- [Dataset records]
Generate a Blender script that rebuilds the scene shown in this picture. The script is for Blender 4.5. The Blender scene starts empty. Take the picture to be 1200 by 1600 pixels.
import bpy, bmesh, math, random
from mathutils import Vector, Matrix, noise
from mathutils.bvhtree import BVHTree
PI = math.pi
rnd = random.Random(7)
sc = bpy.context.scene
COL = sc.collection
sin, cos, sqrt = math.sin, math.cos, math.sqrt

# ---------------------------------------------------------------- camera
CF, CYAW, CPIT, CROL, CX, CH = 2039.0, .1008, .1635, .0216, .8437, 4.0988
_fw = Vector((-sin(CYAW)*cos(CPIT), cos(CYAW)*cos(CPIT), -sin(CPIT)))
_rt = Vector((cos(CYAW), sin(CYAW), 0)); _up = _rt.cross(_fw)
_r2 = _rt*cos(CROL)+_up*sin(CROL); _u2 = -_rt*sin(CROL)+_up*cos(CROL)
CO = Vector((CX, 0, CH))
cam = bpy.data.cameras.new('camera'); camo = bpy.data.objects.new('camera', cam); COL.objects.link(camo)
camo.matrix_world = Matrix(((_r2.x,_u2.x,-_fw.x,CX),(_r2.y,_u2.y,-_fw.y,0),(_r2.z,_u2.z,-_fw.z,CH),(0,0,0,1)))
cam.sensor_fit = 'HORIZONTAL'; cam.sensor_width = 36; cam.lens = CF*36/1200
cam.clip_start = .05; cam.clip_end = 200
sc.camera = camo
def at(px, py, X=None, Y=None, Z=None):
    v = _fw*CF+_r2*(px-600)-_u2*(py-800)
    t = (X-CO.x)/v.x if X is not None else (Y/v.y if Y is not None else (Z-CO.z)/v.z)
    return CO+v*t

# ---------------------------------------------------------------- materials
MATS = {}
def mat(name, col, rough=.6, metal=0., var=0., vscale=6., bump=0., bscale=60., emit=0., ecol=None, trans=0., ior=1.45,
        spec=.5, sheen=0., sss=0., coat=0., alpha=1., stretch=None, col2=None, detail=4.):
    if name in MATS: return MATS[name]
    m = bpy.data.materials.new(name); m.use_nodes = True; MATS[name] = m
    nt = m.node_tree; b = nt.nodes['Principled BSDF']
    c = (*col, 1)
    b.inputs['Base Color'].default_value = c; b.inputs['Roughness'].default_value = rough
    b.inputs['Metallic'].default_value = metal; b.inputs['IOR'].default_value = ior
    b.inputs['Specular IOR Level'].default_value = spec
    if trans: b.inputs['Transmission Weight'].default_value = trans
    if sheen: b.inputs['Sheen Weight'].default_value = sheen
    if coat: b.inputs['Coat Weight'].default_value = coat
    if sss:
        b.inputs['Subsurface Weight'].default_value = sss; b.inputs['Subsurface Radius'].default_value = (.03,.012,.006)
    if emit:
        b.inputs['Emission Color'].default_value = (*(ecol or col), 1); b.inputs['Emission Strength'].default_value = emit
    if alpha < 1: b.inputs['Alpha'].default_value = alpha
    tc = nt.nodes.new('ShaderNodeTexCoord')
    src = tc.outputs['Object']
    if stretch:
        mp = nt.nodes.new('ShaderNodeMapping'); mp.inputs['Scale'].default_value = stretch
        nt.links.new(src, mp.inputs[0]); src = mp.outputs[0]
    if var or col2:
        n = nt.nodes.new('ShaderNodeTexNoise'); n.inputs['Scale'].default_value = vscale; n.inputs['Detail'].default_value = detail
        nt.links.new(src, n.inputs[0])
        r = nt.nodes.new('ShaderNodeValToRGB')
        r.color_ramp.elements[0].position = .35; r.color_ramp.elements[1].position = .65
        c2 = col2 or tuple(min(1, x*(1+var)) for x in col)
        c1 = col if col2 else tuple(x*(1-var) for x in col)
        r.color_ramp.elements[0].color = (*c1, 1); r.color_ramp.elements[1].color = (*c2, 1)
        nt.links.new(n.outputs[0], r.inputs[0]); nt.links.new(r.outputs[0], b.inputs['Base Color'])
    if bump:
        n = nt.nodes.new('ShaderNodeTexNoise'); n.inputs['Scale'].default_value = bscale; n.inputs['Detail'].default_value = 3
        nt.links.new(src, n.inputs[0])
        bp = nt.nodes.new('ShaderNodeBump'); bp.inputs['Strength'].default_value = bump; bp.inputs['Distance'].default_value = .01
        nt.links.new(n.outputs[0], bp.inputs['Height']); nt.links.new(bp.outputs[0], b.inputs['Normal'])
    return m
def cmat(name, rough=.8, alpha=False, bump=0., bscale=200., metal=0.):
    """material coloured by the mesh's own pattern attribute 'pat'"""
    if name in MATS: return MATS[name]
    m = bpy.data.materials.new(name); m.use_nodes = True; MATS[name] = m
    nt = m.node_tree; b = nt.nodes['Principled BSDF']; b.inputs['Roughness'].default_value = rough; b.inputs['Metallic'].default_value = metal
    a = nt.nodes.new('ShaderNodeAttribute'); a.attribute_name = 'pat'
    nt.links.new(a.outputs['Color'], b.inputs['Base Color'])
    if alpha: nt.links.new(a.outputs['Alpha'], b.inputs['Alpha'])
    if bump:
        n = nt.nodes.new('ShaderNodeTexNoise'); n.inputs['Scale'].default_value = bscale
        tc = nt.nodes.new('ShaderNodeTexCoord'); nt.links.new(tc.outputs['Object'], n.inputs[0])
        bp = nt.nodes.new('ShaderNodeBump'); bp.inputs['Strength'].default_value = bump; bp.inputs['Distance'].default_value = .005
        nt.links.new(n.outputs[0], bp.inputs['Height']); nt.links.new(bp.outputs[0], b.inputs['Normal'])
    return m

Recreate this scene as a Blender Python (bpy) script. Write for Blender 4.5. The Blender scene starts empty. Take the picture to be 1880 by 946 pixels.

- [Work to do] Your task is to transcribe the material exactly.

- [Final result]
Generate a Blender script that rebuilds the scene shown in this picture. The script is for Blender 4.5. The Blender scene starts empty. Take the picture to be 1200 by 1600 pixels.
import bpy, bmesh, math, random
from mathutils import Vector, Matrix, noise
from mathutils.bvhtree import BVHTree
PI = math.pi
rnd = random.Random(7)
sc = bpy.context.scene
COL = sc.collection
sin, cos, sqrt = math.sin, math.cos, math.sqrt

# ---------------------------------------------------------------- camera
CF, CYAW, CPIT, CROL, CX, CH = 2039.0, .1008, .1635, .0216, .8437, 4.0988
_fw = Vector((-sin(CYAW)*cos(CPIT), cos(CYAW)*cos(CPIT), -sin(CPIT)))
_rt = Vector((cos(CYAW), sin(CYAW), 0)); _up = _rt.cross(_fw)
_r2 = _rt*cos(CROL)+_up*sin(CROL); _u2 = -_rt*sin(CROL)+_up*cos(CROL)
CO = Vector((CX, 0, CH))
cam = bpy.data.cameras.new('camera'); camo = bpy.data.objects.new('camera', cam); COL.objects.link(camo)
camo.matrix_world = Matrix(((_r2.x,_u2.x,-_fw.x,CX),(_r2.y,_u2.y,-_fw.y,0),(_r2.z,_u2.z,-_fw.z,CH),(0,0,0,1)))
cam.sensor_fit = 'HORIZONTAL'; cam.sensor_width = 36; cam.lens = CF*36/1200
cam.clip_start = .05; cam.clip_end = 200
sc.camera = camo
def at(px, py, X=None, Y=None, Z=None):
    v = _fw*CF+_r2*(px-600)-_u2*(py-800)
    t = (X-CO.x)/v.x if X is not None else (Y/v.y if Y is not None else (Z-CO.z)/v.z)
    return CO+v*t

# ---------------------------------------------------------------- materials
MATS = {}
def mat(name, col, rough=.6, metal=0., var=0., vscale=6., bump=0., bscale=60., emit=0., ecol=None, trans=0., ior=1.45,
        spec=.5, sheen=0., sss=0., coat=0., alpha=1., stretch=None, col2=None, detail=4.):
    if name in MATS: return MATS[name]
    m = bpy.data.materials.new(name); m.use_nodes = True; MATS[name] = m
    nt = m.node_tree; b = nt.nodes['Principled BSDF']
    c = (*col, 1)
    b.inputs['Base Color'].default_value = c; b.inputs['Roughness'].default_value = rough
    b.inputs['Metallic'].default_value = metal; b.inputs['IOR'].default_value = ior
    b.inputs['Specular IOR Level'].default_value = spec
    if trans: b.inputs['Transmission Weight'].default_value = trans
    if sheen: b.inputs['Sheen Weight'].default_value = sheen
    if coat: b.inputs['Coat Weight'].default_value = coat
    if sss:
        b.inputs['Subsurface Weight'].default_value = sss; b.inputs['Subsurface Radius'].default_value = (.03,.012,.006)
    if emit:
        b.inputs['Emission Color'].default_value = (*(ecol or col), 1); b.inputs['Emission Strength'].default_value = emit
    if alpha < 1: b.inputs['Alpha'].default_value = alpha
    tc = nt.nodes.new('ShaderNodeTexCoord')
    src = tc.outputs['Object']
    if stretch:
        mp = nt.nodes.new('ShaderNodeMapping'); mp.inputs['Scale'].default_value = stretch
        nt.links.new(src, mp.inputs[0]); src = mp.outputs[0]
    if var or col2:
        n = nt.nodes.new('ShaderNodeTexNoise'); n.inputs['Scale'].default_value = vscale; n.inputs['Detail'].default_value = detail
        nt.links.new(src, n.inputs[0])
        r = nt.nodes.new('ShaderNodeValToRGB')
        r.color_ramp.elements[0].position = .35; r.color_ramp.elements[1].position = .65
        c2 = col2 or tuple(min(1, x*(1+var)) for x in col)
        c1 = col if col2 else tuple(x*(1-var) for x in col)
        r.color_ramp.elements[0].color = (*c1, 1); r.color_ramp.elements[1].color = (*c2, 1)
        nt.links.new(n.outputs[0], r.inputs[0]); nt.links.new(r.outputs[0], b.inputs['Base Color'])
    if bump:
        n = nt.nodes.new('ShaderNodeTexNoise'); n.inputs['Scale'].default_value = bscale; n.inputs['Detail'].default_value = 3
        nt.links.new(src, n.inputs[0])
        bp = nt.nodes.new('ShaderNodeBump'); bp.inputs['Strength'].default_value = bump; bp.inputs['Distance'].default_value = .01
        nt.links.new(n.outputs[0], bp.inputs['Height']); nt.links.new(bp.outputs[0], b.inputs['Normal'])
    return m
def cmat(name, rough=.8, alpha=False, bump=0., bscale=200., metal=0.):
    """material coloured by the mesh's own pattern attribute 'pat'"""
    if name in MATS: return MATS[name]
    m = bpy.data.materials.new(name); m.use_nodes = True; MATS[name] = m
    nt = m.node_tree; b = nt.nodes['Principled BSDF']; b.inputs['Roughness'].default_value = rough; b.inputs['Metallic'].default_value = metal
    a = nt.nodes.new('ShaderNodeAttribute'); a.attribute_name = 'pat'
    nt.links.new(a.outputs['Color'], b.inputs['Base Color'])
    if alpha: nt.links.new(a.outputs['Alpha'], b.inputs['Alpha'])
    if bump:
        n = nt.nodes.new('ShaderNodeTexNoise'); n.inputs['Scale'].default_value = bscale
        tc = nt.nodes.new('ShaderNodeTexCoord'); nt.links.new(tc.outputs['Object'], n.inputs[0])
        bp = nt.nodes.new('ShaderNodeBump'); bp.inputs['Strength'].default_value = bump; bp.inputs['Distance'].default_value = .005
        nt.links.new(n.outputs[0], bp.inputs['Height']); nt.links.new(bp.outputs[0], b.inputs['Normal'])
    return m

Recreate this scene as a Blender Python (bpy) script. Write for Blender 4.5. The Blender scene starts empty. Take the picture to be 1880 by 946 pixels.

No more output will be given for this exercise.